◆ GIVEN ENTRIES ◆
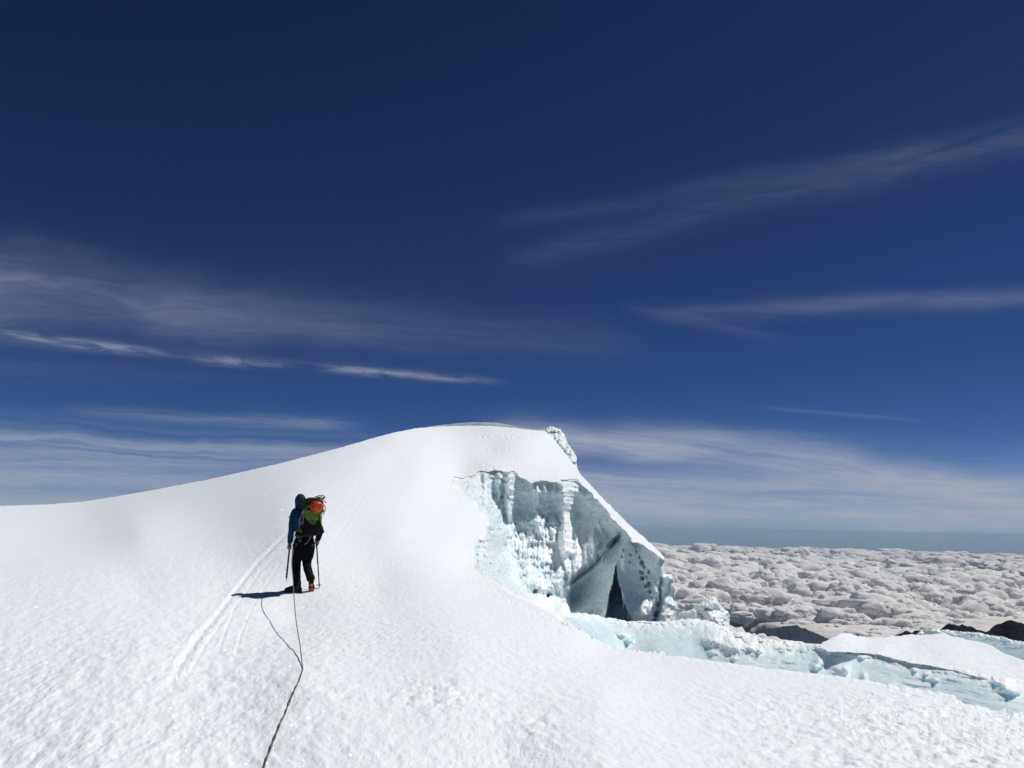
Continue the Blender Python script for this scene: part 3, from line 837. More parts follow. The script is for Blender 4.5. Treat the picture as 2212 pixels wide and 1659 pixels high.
# soft hollows of clear ice below, crumbly crust above
D += fbm(PW * np.array([.6, .6, 1.3]), 3, .45) * .22 * sm(0, 22, dy_)
D += noise2(X / 80 + dy_ / 90, dy_ / 11, 3, 105) * .08 * sm(1500, 1700, X)
D -= crustz * np.interp(X, [1700, 1780], [1, .45]) * ((bubbles(X / 13, Y / 9, 31) - .45) * .26 + (bubbles(X / 6, Y / 4.5, 37) - .4) * .12 - .04)
D += .45 * crustz * sm(1790, 1740, X)
blob = np.zeros_like(X)
for (hx, hy, rx, ry, a_) in [(1540, 1383, 22, 14, .45), (1585, 1395, 26, 16, .5), (1640, 1405, 8, 5, .4), (1770, 1430, 10, 12, .4), (1760, 1440, 8, 6, .3), (1826, 1444, 6, 9, .4), (1866, 1460, 5, 9, .3), (1815, 1445, 16, 14, .35),
                             (1585, 1423, 7, 2.5, .25), (1345, 1370, 14, 6, .3), (1358, 1384, 8, 4, .3), (1975, 1447, 6, 4, .3), (2000, 1455, 7, 3, .25), (2020, 1468, 6, 3, .25), (2170, 1478, 14, 14, .45), (2187, 1492, 16, 9, .4), (2150, 1470, 9, 6, .3),
                             (1700, 1412, 9, 4, .2), (1793, 1412, 8, 3, .2), (1860, 1420, 8, 4, .2), (1540, 1410, 10, 5, .2), (1620, 1398, 12, 8, .4)]:
    g = np.exp(-(((X + noise2(X / 6, Y / 6, 2, 110) * 4 - hx) / rx) ** 2 + ((Y + noise2(X / 6, Y / 6, 2, 111) * 3 - hy) / ry) ** 2))
    D -= g * a_ * .7; blob = np.maximum(blob, g)
D -= fbm(PW * 5, 3, .5) * .035 * (.4 + crustz)
white = .5 - .22 + .75 * crustz + .45 * blob + .30 * noise2(X / 60, dy_ / 9, 3, 112) * sm(1550, 1750, X)
cre = grid_relief('crevasse_wall', X, Y, at(X, Y, D), np.ones_like(X, bool), [(.15, -.01), (.6, .05), (1.6, .5), (3.0, 2.0)], M_ICE_BLUE, {'white': white})
tag(cre, 'long low wall of pale turquoise ice with a crumbly white crust, behind the near snow edge', 'ice wall')

# snow tongue beyond the crevasse
D_TOP = [(1736, 1399), (1771, 1394), (1789, 1383), (1807, 1373.5), (1818, 1368.5), (1826, 1366.7), (1836, 1369), (1851, 1375), (1869, 1379), (1900, 1378), (1934.5, 1375.5), (1965, 1373), (1994, 1373), (2020, 1369), (2038.7, 1367.6), (2053.6, 1373.5),
         (2107, 1385), (2143, 1397), (2160, 1408), (2178.6, 1418), (2212, 1427), (2300, 1452), (2700, 1540)]
T_CTRL = [(1736, 1399, 14.3), (1771, 1396, 13.9), (1826, 1367, 17.0), (1896, 1412, 13.3), (1870, 1380, 17.2), (1935, 1376, 18.2), (1994, 1373, 19), (2040, 1368, 19.5), (2059, 1442, 11.9), (1970, 1431, 12.45), (1850, 1408, 13.4), (2107, 1385, 17.4), (2178, 1418, 14.2), (2212, 1427, 13.4),
          (2212, 1475, 10.8), (2600, 1560, 8.7), (2600, 1520, 10.0), (1970, 1400, 15.5)]
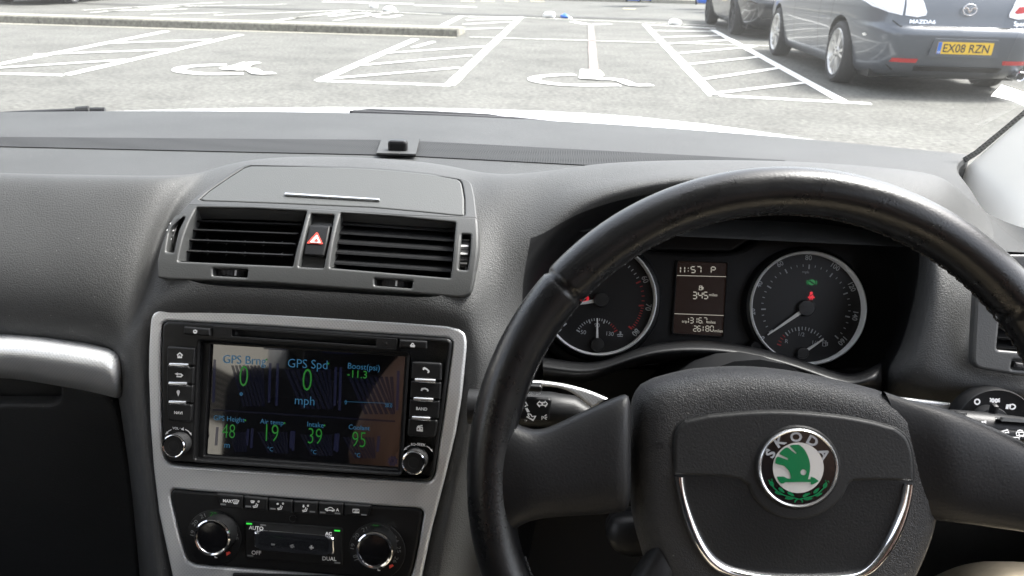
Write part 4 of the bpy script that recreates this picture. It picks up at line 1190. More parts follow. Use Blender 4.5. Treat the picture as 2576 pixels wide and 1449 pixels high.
# ---------------------------------------------------------------- silver console frame
cf = thing('console_frame', 'silver cross-hatched frame around the stereo and the climate panel', 'trim', P1.hit(770, 1230))
fo = sp(zz(ZH, (72, 180), (85, 90), (130, 42), (200, 28)), 3, False) + sp(zz(ZH, (800, 58), (1500, 100), (2100, 140), (2350, 160)), 3, False) + sp(zz(ZH, (2450, 185), (2495, 225), (2508, 290)), 3, False) + [(1172, 880), (1160, 1000), (1145, 1090), (1115, 1215), (1085, 1330), (1060, 1449), (1040, 1560), (455, 1560), (432, 1449), (398, 1290), (385, 1180), (376, 1060), (372, 940), (373, 880)]
unit = sp(zz(ZH, (160, 220), (168, 150), (205, 122)), 3, False) + zz(ZH, (1000, 165), (1700, 212), (2340, 252)) + sp(zz(ZH, (2375, 258), (2402, 285), (2400, 340)), 3, False) + zz(ZH, (2340, 800), (2270, 1280)) + sp(zz(ZH, (2255, 1330), (2225, 1358), (2180, 1362)), 3, False) + zz(ZH, (1200, 1300), (280, 1235)) + sp(zz(ZH, (230, 1225), (190, 1190), (175, 1130)), 3, False) + zz(ZH, (160, 900), (155, 500))
clim = sp(zz(ZK, (255, 180), (262, 145), (285, 122)), 3, False) + zz(ZK, (420, 135), (1300, 205), (2000, 262), (2370, 285)) + sp(zz(ZK, (2410, 295), (2432, 320), (2430, 370)), 3, False) + zz(ZK, (2400, 560), (2350, 800), (2310, 920)) + zz(ZK, (1200, 830), (480, 775)) + sp(zz(ZK, (430, 755), (400, 725), (375, 670)), 3, False) + zz(ZK, (310, 430))
m = MB(); panel(m, P1, [fo, unit, clim], -.004, .0085, mSILV, .002, res=3); m.build('frame', cf)
m = MB(); panel(m, P1, [rp([(584, 1443), (720, 1447), (870, 1452), (1000, 1458), (1000, 1500), (584, 1500)], 4)], .0045, .003, mBLK, .001); m.build('tray_edge', cf)

# ---------------------------------------------------------------- stereo
hu = thing('car_stereo', 'black car stereo with a lit touch screen of blue and green gauges', 'car stereo', P1.hit(755, 1010))
shr = lambda L, k=.994: [tuple(V((sum(p[0] for p in L) / len(L), sum(p[1] for p in L) / len(L))) * (1 - k) + V(p) * k) for p in L]
scr_hole = rp(zz(ZH, (458, 280), (2052, 385), (1993, 1292), (420, 1186)), 5)
slot = rp(zz(ZH, (706, 190), (1816, 268), (1812, 316), (704, 240)), 3)
m = MB(); panel(m, P1, [shr(unit), scr_hole, slot], -.010, .0165, mBLK, .0022, res=3)
fas = m.build('fascia', hu)
m = MB(); sheet(m, P1, [rp(zz(ZH, (690, 170), (1830, 250), (1825, 335), (690, 260)), 0)], -.004, mVOID); m.build('disc_slot', fas)
m = MB(); panel(m, P1, [rp(zz(ZH, (560, 160), (1980, 260), (1975, 350), (560, 252)), 5), slot], .0060, .0012, mSATB, .0004)
for x, y in ((631, 215), (1892, 293)): panel(m, P1, [rp(zz(ZH, (x - 14, y - 10), (x + 14, y - 8), (x + 14, y + 10), (x - 14, y + 8)), 1)], .0073, .0002, mVOID)
panel(m, P1, [rp(zz(ZH, (712, 205), (745, 208), (745, 230), (712, 227)), 1)], -.001, .001, mDIMT)
m.build('slot_bezel', hu)
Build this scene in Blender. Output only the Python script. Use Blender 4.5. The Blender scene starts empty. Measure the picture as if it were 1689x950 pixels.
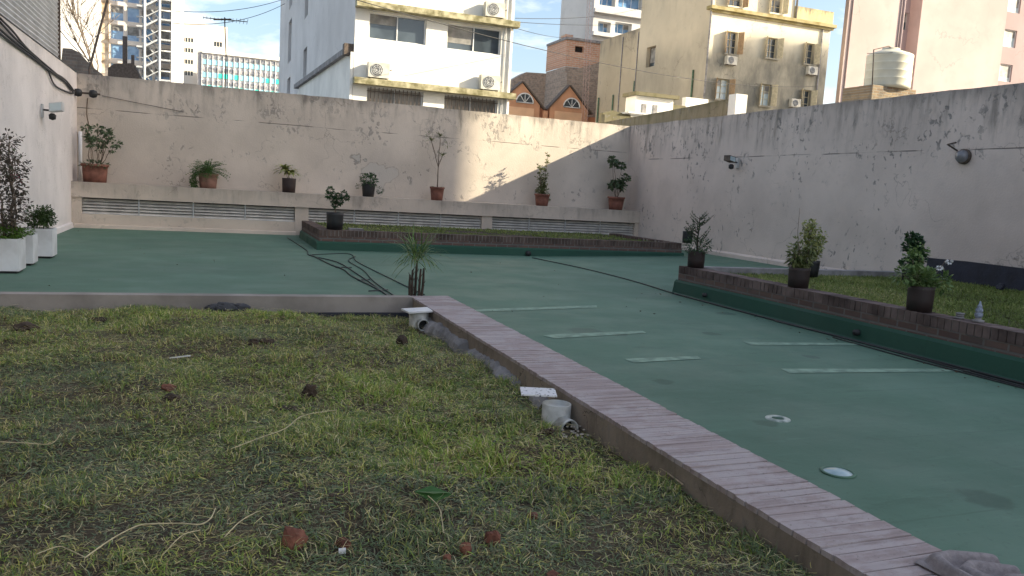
import bpy, math, random
import numpy as np
from mathutils import Vector, Matrix
random.seed(7)
R = random.random
def U(a, b): return a + (b - a) * R()
S = bpy.context.scene
COL = S.collection

# ---------------------------------------------------------------- camera
W0, H0, FPX, EYE = 1689.0, 950.0, 1317.0, 1.35
def _n(v): return v / np.linalg.norm(v)
_P = np.array([W0/2, H0/2])
YC = _n(np.array([345-_P[0], 285-_P[1], FPX]))      # where the street grid's depth axis points in the camera
XC = _n(np.array([4300-_P[0], 520-_P[1], FPX]))
XC = _n(XC - YC*np.dot(XC, YC))
ZC = -_n(np.cross(YC, XC))
if ZC[1] > 0: ZC = -ZC
cam = bpy.data.cameras.new('camera')
cam.sensor_fit = 'HORIZONTAL'
cam.angle = 2*math.atan(W0/2/FPX)
cam.clip_start = 0.05; cam.clip_end = 3000
camo = bpy.data.objects.new('camera', cam); COL.objects.link(camo)
m = Matrix.Identity(4)
for i, ax in enumerate((XC, YC, ZC)):
    m[i][0] = ax[0]; m[i][1] = -ax[1]; m[i][2] = -ax[2]
m[0][3], m[1][3], m[2][3] = 0, 0, EYE
camo.matrix_world = m
S.camera = camo
def at(px, py, z=None, Y=None, X=None):
    """world point seen at a photo position on a given real plane"""
    c = np.array([px-_P[0], py-_P[1], FPX]); r = (c@XC, c@YC, c@ZC)
    t = (z-EYE)/r[2] if z is not None else (Y/r[1] if Y is not None else X/r[0])
    return Vector((t*r[0], t*r[1], EYE+t*r[2]))

# ---------------------------------------------------------------- sky, sun, exposure
SUND = Vector((2.0, -1.0, 1.0)).normalized()
w = bpy.data.worlds.new('World'); S.world = w; w.use_nodes = True
nt = w.node_tree; nt.nodes.clear()
wo = nt.nodes.new('ShaderNodeOutputWorld'); bg = nt.nodes.new('ShaderNodeBackground')
sky = nt.nodes.new('ShaderNodeTexSky'); sky.sky_type = 'NISHITA'; sky.sun_disc = False
sky.sun_elevation = math.asin(SUND.z); sky.sun_rotation = math.atan2(SUND.x, SUND.y)
sky.altitude = 10; sky.air_density = 1.0; sky.dust_density = 2.6; sky.ozone_density = 0.8
tc = nt.nodes.new('ShaderNodeTexCoord')
mp = nt.nodes.new('ShaderNodeMapping'); mp.inputs['Scale'].default_value = (2.2, 2.2, 6.0); mp.inputs['Location'].default_value = (0.35, 0.2, 0.0)
nz = nt.nodes.new('ShaderNodeTexNoise'); nz.inputs['Scale'].default_value = 1.6; nz.inputs['Detail'].default_value = 9; nz.inputs['Roughness'].default_value = 0.58; nz.inputs['Distortion'].default_value = 0.4
rp = nt.nodes.new('ShaderNodeValToRGB'); rp.color_ramp.elements[0].position = 0.50; rp.color_ramp.elements[1].position = 0.74
mx = nt.nodes.new('ShaderNodeMix'); mx.data_type = 'RGBA'
mx.inputs[7].default_value = (7.6, 7.3, 7.0, 1)
L = nt.links.new
L(tc.outputs['Generated'], mp.inputs[0]); L(mp.outputs[0], nz.inputs['Vector']); L(nz.outputs[0], rp.inputs[0])
L(rp.outputs[0], mx.inputs[0]); L(sky.outputs[0], mx.inputs[6]); L(mx.outputs[2], bg.inputs[0]); L(bg.outputs[0], wo.inputs[0])
bg.inputs[1].default_value = 0.12
sl = bpy.data.lights.new('sun', 'SUN'); sl.energy = 5.0; sl.angle = math.radians(0.53); sl.color = (1.0, 0.89, 0.66)
so = bpy.data.objects.new('sun', sl); COL.objects.link(so)
so.rotation_euler = (-SUND).to_track_quat('-Z', 'Y').to_euler(); so.location = SUND*60
S.view_settings.view_transform = 'Standard'; S.view_settings.look = 'None'
S.view_settings.gamma = 1.0; S.view_settings.exposure = 1.25
S.render.engine = 'CYCLES'
S.cycles.max_bounces = 6; S.cycles.diffuse_bounces = 4

# ---------------------------------------------------------------- mesh helpers
class MB:
    def __init__(s): s.v = []; s.f = []; s.mi = []; s.sm = []
    def add(s, vs, fs, mi=0, sm=False):
        o = len(s.v); s.v += [tuple(p) for p in vs]
        for f in fs: s.f.append(tuple(i+o for i in f)); s.mi.append(mi); s.sm.append(sm)
        return s
    def box(s, x0, x1, y0, y1, z0, z1, mi=0):
        v = [(x0,y0,z0),(x1,y0,z0),(x1,y1,z0),(x0,y1,z0),(x0,y0,z1),(x1,y0,z1),(x1,y1,z1),(x0,y1,z1)]
        return s.add(v, [(0,3,2,1),(4,5,6,7),(0,1,5,4),(1,2,6,5),(2,3,7,6),(3,0,4,7)], mi)
    def obox(s, c, u, v, w, mi=0):
        """box with half-axis vectors"""
        c, u, v, w = map(Vector, (c, u, v, w)); P = []
        for k in (-1, 1):
            for a, b in ((-1,-1),(1,-1),(1,1),(-1,1)): P.append(c+u*a+v*b+w*k)
        return s.add(P, [(0,3,2,1),(4,5,6,7),(0,1,5,4),(1,2,6,5),(2,3,7,6),(3,0,4,7)], mi)
    def tube(s, pts, r, n=6, mi=0, cap=True):
        pts = [Vector(p) for p in pts]; m_ = len(pts)
        rr = r if isinstance(r, (list, tuple)) else [r]*m_
        vs = []; ref = None
        for i, p in enumerate(pts):
            d = (pts[min(i+1, m_-1)] - pts[max(i-1, 0)])
            d = d.normalized() if d.length > 1e-9 else Vector((0,0,1))
            if ref is None: ref = Vector((1,0,0)) if abs(d.x) < .8 else Vector((0,1,0))
            a = ref - d*ref.dot(d)
            if a.length < 1e-6: a = d.orthogonal()
            a.normalize(); b = d.cross(a); ref = a
            for k in range(n):
                t = 2*math.pi*k/n; vs.append(p + (a*math.cos(t)+b*math.sin(t))*rr[i])
        fs = [(i*n+k, i*n+(k+1)%n, (i+1)*n+(k+1)%n, (i+1)*n+k) for i in range(m_-1) for k in range(n)]
        if cap: fs += [tuple(range(n))[::-1], tuple((m_-1)*n+k for k in range(n))]
        return s.add(vs, fs, mi, True)
    def lathe(s, prof, n=20, c=(0,0,0), mi=0, sx=1, sy=1):
        vs = [(c[0]+r*math.cos(2*math.pi*k/n)*sx, c[1]+r*math.sin(2*math.pi*k/n)*sy, c[2]+z) for r, z in prof for k in range(n)]
        fs = [(i*n+k, i*n+(k+1)%n, (i+1)*n+(k+1)%n, (i+1)*n+k) for i in range(len(prof)-1) for k in range(n)]
        return s.add(vs, fs, mi, True)
    def prism(s, poly, off, mi=0):
        """extrude a 3D polygon by vector off"""
        n = len(poly); a = [Vector(p) for p in poly]; b = [p+Vector(off) for p in a]
        return s.add(a+b, [tuple(range(n))[::-1], tuple(range(n, 2*n))]+[(i, (i+1)%n, (i+1)%n+n, i+n) for i in range(n)], mi)
    def leaf(s, p, d, L, W, droop=0.3, mi=0, up=None):
        d = Vector(d).normalized(); p = Vector(p)
        sd = d.cross(Vector((0,0,1)) if abs(d.z) < .95 else Vector((1,0,0))).normalized()
        a = U(-.9, .9); nn = d.cross(sd); sd = sd*math.cos(a)+nn*math.sin(a)
        q = p + d*L*.45; q.z -= droop*L*.12; e = p + d*L; e.z -= droop*L*.5
        f = nn*W*.12
        return s.add([p, q+sd*W*.5+f, e, q-sd*W*.5+f, q], [(0,1,4),(1,2,4),(2,3,4),(3,0,4)], mi)
    def blade(s, p, d, L, W, droop, seg=4, mi=0):
        d = Vector(d).normalized(); h = Vector((d.x, d.y, 0)); h = h.normalized() if h.length > .01 else Vector((1,0,0))
        sd = h.cross(Vector((0,0,1))); vs = []; q = Vector(p); dd = d.copy()
        for i in range(seg+1):
            t = i/seg; ww = W*.5*(math.sin(math.pi*min(1, .18+t*.82))**.6 if t < 1 else 0)
            vs += [q+sd*ww, q-sd*ww]
            dd = (dd+Vector((0,0,-droop/seg))).normalized(); q = q+dd*L/seg
        return s.add(vs, [(2*i, 2*i+2, 2*i+3, 2*i+1) for i in range(seg)], mi)
    def build(s, name, mats, parent=None):
        me = bpy.data.meshes.new(name); off = Vector(parent['_o']) if parent is not None and '_o' in parent else Vector((0,0,0))
        vs = np.array(s.v, dtype=float) - np.array(off)
        me.from_pydata(vs.tolist(), [], s.f)
        mats = mats if isinstance(mats, (list, tuple)) else [mats]
        for m_ in mats: me.materials.append(m_)
        me.polygons.foreach_set('material_index', s.mi); me.polygons.foreach_set('use_smooth', s.sm); me.update()
        o = bpy.data.objects.new(name, me); COL.objects.link(o)
        if parent is not None:
            o.parent = parent; o['_o'] = (off.x, off.y, off.z)
        return o
def bx(*a): return MB().box(*a)
def tag(o, label, cat=None, group=None, kind=None):
    if label: o['label'] = label
    if cat: o['category'] = cat
    if group: o['group'] = group
    if kind: o['kind'] = kind
    return o
def thing(name, label, cat, loc=(0,0,0), group=None):
    o = bpy.data.objects.new(name, None); COL.objects.link(o); o.location = loc
    o['_o'] = tuple(loc); o.empty_display_size = .1
    return tag(o, label, cat, group)
def struct(o): o['kind'] = 'structure'; return o
def lump(c, rx, ry, rz, seed=0, rough=.25, sub=2, flat=False, mb=None):
    """irregular stone / clod, resting with its lower part on c.z"""
    import bmesh
    rn = random.Random(seed); bm = bmesh.new(); bmesh.ops.create_icosphere(bm, subdivisions=sub, radius=1)
    pl = [(Vector((rn.gauss(0,1), rn.gauss(0,1), rn.gauss(0,1))).normalized(), rn.uniform(.55, .85)) for _ in range(9)]
    for v in bm.verts:
        k = 1+rough*(rn.random()-.5)
        for n_, dd in pl:
            q = v.co.normalized().dot(n_)
            if q*k > dd: k = dd/q
        v.co = v.co*k
    mb = mb or MB()
    mb.add([(c[0]+v.co.x*rx, c[1]+v.co.y*ry, c[2]+rz*.72+v.co.z*rz) for v in bm.verts], [tuple(v.index for v in f.verts) for f in bm.faces])
    bm.free(); return mb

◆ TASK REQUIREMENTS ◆
For the listing above, identify each line bearing "scene".

◆ EXERCISE OUTPUT ◆
Continue the Blender Python script for this scene: part 3, from line 837. More parts follow. The script is for Blender 4.5. Treat the picture as 2212 pixels wide and 1659 pixels high.
Build this scene in Blender. Output only the Python script. Use Blender 4.5. The Blender scene starts empty. Measure the picture as if it were 1689x950 pixels.
S = bpy.context.scene